Now, at a time when resolutions are made, is also a good time to reflect on something most Americans, and many people around the world, in fact, take for granted.

What's that? Well, the very first day of this new year begins with a very important celebration and anniversary, the first commercial (for hire) airplane flight.

It happened in Florida, whatever the dispute among North Carolina, Ohio, and Connecticut regarding the title of "first to fly."



Reports the Wall Street Journal online:
On Jan. 1, 1914, a wood-and-muslin Benoist XIV flying boat, powered by a noisy, six-cylinder, 75-horsepower engine, took off from St. Petersburg, Fla., with its pilot and one passenger sitting on a small wooden bench, exposed to the elements. The rickety seaplane traveled 18 miles as the crow flies, landing in the Hillsboro River off Tampa, a 23-minute journey at speeds up to 60 miles an hour. Normally such a trip would take two hours on a steam ship across Tampa Bay.

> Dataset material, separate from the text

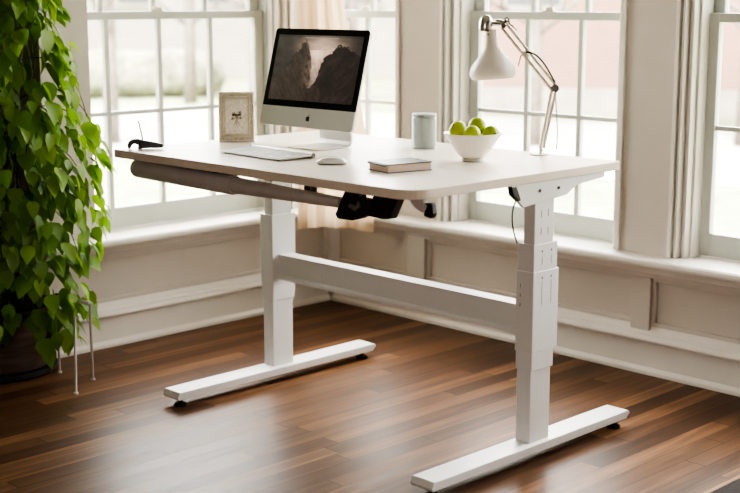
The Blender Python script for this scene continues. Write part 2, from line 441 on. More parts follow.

The flight carried a former St. Petersburg mayor who paid $400—about $9,323 in current dollars—for the thrill. It was repeated many times over the next four months, during the short life of the St. Petersburg-Tampa Airboat Line. Historians estimate that more than 1,200 passengers made the trip without mishap, paying $5 one-way, or $116.53 today.
As can be imagined, apart from laws protecting property or holding people responsible for their negligence or intentional acts, there were few laws in 1914 concerning aviation specifically. Over the next ten years, however, there was substantial legal activity at the local, state, national, and international levels as aviation went from "ultrahazardous activity" to a more progressive legal regime that accepted aviation technology as routine without diminishing individual rights where accidents might occur.

Today, 100 years later, we are at a similar point with respect to space commerce.